Asian stocks wobble as growth doubts loom
By Tom Westbrook
SINGAPORE (Reuters) – Asia’s stock markets struggled to carry recent gains into a fourth straight session on Wednesday and the U.S. dollar steadied, as nagging doubts about inflation and the drag from rate rises crept back in to the global growth outlook.
MSCI’s broadest index of Asia-Pacific shares outside Japan gave up earlier gains to trade around flat by mid-morning. Japan’s Nikkei rose 0.3% although miners did help Australian shares up about 0.7%.
Overnight Wall Street indexes had jumped and the dollar recoiled from near two-decade highs as investors pushed worry about inflation and recession to the back of their minds.
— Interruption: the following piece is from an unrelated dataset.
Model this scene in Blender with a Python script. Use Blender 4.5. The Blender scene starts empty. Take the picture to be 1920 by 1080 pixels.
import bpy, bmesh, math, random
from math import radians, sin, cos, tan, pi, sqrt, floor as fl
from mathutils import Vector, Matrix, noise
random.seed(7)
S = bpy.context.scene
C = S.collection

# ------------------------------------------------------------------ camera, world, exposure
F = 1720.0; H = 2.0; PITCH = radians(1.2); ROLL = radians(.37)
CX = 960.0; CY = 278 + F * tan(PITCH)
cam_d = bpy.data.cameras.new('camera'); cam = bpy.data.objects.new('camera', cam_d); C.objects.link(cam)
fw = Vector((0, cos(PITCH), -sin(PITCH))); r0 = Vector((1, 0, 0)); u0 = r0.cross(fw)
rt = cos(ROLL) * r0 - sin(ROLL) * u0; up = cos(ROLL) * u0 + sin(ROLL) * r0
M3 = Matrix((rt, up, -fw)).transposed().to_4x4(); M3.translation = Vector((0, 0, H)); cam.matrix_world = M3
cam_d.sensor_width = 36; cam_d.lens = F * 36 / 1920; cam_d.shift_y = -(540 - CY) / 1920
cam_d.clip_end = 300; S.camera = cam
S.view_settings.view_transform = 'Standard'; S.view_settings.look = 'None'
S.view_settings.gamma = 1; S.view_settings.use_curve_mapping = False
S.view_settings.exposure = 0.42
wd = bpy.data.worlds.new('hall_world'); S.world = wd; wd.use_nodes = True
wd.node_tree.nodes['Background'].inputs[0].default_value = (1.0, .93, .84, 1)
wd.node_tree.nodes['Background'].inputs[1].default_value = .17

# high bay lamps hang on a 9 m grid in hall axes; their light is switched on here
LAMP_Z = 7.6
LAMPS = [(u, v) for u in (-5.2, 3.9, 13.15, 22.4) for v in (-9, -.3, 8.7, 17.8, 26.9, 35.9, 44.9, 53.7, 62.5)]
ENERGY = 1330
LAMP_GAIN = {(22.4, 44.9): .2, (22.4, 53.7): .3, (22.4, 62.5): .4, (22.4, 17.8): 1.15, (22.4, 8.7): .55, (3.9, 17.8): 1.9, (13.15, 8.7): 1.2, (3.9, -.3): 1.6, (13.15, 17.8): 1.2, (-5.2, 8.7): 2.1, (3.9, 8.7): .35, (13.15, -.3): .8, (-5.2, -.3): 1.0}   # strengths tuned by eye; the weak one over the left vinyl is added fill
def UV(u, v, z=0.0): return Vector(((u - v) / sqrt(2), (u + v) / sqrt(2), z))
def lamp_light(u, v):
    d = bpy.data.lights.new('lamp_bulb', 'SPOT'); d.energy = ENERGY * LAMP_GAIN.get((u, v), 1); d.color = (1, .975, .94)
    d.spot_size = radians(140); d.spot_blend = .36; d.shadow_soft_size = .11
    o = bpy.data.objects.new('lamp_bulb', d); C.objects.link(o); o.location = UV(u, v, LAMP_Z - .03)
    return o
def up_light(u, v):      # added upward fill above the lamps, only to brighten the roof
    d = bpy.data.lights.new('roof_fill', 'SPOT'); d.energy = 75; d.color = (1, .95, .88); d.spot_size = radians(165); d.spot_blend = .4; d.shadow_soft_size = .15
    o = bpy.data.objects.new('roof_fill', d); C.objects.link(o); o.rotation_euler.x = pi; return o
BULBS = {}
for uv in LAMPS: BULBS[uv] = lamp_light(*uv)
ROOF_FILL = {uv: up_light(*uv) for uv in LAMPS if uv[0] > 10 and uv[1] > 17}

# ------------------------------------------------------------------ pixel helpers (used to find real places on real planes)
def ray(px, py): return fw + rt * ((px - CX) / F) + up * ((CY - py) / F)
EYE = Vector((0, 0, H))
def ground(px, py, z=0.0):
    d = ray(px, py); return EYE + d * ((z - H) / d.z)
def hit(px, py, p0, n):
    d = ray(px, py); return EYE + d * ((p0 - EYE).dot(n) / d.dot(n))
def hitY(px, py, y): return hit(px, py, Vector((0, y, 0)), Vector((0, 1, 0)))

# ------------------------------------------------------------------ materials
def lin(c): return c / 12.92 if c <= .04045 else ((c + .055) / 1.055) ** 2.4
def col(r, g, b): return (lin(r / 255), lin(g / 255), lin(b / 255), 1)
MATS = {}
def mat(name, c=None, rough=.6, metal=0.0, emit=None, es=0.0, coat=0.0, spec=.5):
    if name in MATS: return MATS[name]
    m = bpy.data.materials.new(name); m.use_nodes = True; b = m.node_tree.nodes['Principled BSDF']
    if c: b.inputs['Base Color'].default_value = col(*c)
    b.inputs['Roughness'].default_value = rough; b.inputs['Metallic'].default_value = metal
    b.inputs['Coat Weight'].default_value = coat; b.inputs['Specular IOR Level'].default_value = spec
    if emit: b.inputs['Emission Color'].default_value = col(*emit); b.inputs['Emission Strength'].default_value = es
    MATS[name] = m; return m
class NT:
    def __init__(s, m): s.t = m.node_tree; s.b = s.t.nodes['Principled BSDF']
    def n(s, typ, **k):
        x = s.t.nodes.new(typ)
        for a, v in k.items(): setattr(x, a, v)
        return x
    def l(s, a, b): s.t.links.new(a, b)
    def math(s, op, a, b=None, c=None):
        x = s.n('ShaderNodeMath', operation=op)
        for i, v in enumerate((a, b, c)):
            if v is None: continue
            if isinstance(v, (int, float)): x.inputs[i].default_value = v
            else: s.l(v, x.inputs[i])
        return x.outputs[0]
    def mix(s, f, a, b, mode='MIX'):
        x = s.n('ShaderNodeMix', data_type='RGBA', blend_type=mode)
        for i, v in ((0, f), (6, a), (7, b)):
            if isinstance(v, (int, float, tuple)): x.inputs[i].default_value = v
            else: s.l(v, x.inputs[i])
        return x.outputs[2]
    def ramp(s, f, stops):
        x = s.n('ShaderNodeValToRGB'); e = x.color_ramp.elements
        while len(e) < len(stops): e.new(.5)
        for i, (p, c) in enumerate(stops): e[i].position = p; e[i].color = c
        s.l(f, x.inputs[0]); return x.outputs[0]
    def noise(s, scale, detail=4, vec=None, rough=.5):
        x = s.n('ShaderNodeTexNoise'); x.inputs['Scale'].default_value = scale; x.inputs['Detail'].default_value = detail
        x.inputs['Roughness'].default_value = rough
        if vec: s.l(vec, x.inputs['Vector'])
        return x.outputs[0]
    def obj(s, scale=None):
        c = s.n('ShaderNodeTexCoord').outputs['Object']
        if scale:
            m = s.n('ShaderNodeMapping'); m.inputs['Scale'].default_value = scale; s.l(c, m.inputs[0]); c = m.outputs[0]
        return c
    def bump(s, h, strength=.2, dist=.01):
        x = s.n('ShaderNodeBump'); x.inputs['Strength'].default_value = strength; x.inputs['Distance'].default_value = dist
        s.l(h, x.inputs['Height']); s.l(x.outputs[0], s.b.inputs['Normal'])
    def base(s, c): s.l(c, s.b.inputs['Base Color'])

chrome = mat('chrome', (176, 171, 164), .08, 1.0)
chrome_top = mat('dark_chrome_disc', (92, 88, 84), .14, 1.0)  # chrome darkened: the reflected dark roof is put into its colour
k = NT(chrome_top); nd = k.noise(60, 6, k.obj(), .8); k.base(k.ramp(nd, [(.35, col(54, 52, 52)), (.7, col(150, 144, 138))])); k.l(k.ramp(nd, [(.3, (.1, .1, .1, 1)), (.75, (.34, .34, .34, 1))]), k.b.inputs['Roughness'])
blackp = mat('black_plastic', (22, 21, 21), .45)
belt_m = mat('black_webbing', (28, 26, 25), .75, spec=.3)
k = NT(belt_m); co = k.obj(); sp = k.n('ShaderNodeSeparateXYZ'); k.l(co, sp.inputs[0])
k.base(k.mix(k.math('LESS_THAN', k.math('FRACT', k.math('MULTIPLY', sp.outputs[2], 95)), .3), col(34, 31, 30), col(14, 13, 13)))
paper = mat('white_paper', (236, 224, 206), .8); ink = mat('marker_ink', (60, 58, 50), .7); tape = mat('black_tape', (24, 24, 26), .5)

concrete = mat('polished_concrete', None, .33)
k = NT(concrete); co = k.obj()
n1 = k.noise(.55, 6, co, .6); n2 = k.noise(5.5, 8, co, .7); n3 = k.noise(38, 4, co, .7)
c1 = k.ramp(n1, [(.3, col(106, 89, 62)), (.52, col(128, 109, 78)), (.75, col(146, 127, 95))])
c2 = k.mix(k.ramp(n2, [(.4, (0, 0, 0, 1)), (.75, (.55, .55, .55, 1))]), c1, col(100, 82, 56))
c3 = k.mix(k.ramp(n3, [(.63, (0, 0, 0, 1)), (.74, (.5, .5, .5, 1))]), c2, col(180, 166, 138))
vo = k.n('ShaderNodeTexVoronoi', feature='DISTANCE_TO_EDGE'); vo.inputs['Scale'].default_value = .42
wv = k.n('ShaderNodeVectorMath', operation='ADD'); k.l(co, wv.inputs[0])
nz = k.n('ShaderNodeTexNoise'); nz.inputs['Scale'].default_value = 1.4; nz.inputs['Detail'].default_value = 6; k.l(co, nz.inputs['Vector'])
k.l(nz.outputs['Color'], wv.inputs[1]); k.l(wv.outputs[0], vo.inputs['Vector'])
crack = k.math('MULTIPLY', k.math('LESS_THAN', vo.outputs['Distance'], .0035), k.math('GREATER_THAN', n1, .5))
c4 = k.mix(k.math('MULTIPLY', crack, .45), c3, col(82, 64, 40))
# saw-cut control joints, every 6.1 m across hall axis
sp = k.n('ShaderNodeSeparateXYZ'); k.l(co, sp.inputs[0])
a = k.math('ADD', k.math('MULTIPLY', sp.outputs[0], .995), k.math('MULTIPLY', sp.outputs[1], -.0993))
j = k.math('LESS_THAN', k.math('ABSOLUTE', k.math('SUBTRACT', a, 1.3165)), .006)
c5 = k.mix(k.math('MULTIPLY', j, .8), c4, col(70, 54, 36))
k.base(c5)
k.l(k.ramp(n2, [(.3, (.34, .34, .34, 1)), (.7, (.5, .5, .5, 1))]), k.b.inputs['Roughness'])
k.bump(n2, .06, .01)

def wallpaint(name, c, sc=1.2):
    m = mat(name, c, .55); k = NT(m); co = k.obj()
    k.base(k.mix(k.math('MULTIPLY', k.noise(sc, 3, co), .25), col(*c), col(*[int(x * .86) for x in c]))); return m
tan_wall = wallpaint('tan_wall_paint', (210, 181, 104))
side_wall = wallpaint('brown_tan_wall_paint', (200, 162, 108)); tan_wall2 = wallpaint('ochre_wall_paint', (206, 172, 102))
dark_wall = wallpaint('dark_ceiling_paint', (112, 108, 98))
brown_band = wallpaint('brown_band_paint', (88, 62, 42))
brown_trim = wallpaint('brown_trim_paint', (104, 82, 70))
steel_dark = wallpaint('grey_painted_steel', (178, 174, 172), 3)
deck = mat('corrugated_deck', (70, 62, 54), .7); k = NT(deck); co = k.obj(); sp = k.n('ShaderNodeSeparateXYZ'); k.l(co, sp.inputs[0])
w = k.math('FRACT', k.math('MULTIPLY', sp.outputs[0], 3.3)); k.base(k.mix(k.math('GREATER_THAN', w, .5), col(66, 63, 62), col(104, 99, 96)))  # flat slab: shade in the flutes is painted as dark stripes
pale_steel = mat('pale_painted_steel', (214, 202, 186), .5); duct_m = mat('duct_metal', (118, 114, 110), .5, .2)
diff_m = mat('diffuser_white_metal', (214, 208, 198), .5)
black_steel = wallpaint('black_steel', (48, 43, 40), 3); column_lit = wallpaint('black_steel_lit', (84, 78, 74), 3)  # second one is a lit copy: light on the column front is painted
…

But analysts doubted it could last and by the time Asian traders had woken up U.S. stocks had run out of steam. S&P 500 futures were down 0.2% early in the Asia session and Nasdaq futures were down 0.4%.
“After plunging into last week, shares could have a further near-term bounce,” said Shane Oliver, chief economist and head of investment strategy at Australia’s AMP (OTC:AMLTF) Capital.
“But risks around inflation, monetary tightening, the war in Ukraine and Chinese growth remain high and still point to more downside in share markets,” he said.
The dollar also steadied after an overnight kicking, helped by Australian wages data missing forecasts, which pulled down the Aussie dollar.
The greenback steadied on the euro at $1.0536 and paused a strong bounce for sterling at $1.2480. The dollar index hovered at 103.370.
“It’s still far too early to call a long term peak in the dollar and retracements should be shallow,” said analysts at Westpac. “But some two-way consolidation between 102-104 is likely near-term,” they added, referring to the dollar index.
NEGATIVE SHOCKS
Positive data had helped the short-term mood, with U.S. retail sales meeting forecasts for a solid increase in April and industrial production beating expectations.
Data on Wednesday showed Japan’s quarterly was smaller than traders had feared.
Shanghai is also edging toward an end to its lockdown and China’s vice-premier made soothing comments to tech executives in the latest sign of a let up in pressure.
However, any good news was offset by the reminder from Federal Reserve Chair Jerome Powell that controlling inflation would demand rate rises and possibly some pain.
Investors have priced in 50 basis point U.S. rate hikes in June and July and see the benchmark Fed funds rate nudging 3% by early next year.
Treasuries of all tenors were sold overnight in anticipation of rising rates, but the gap in yield between short-dated and long-dated bonds is narrowing as markets price in the risk that the rate hikes this year will drag on longer-run growth. [US/]
Benchmark 10-year Treasuries were steady in Asia and the yield sat just below 3% at 2.9805.
European yields are also rising as the likelihood of the European Central Bank hiking rates by 25 basis points around July is firming. Dutch central bank chief Klaas Knot said overnight a bigger rise shouldn’t be ruled out.
Commodities have rallied with stocks this week as markets have found reasons to hold out growth hopes, but oil dipped overnight and there were signs of waning momentum on Wednesday.
Brent crude futures were up 0.3% at $112.29 a barrel and U.S. crude futures rose 0.8% to $113.35 a barrel.
S&P Global (NYSE:SPGI) Ratings cut growth forecasts for China, the United States and the eurozone.
“The global economy continues to face an unusually large number of negative shocks,” said chief economist Paul F. Gruenwald.
“Two developments have altered the macro picture,” he said, being Russia’s invasion of Ukraine which sent commodity prices spiking and inflation, which has turned out to be higher, broader and more persistent than first thought.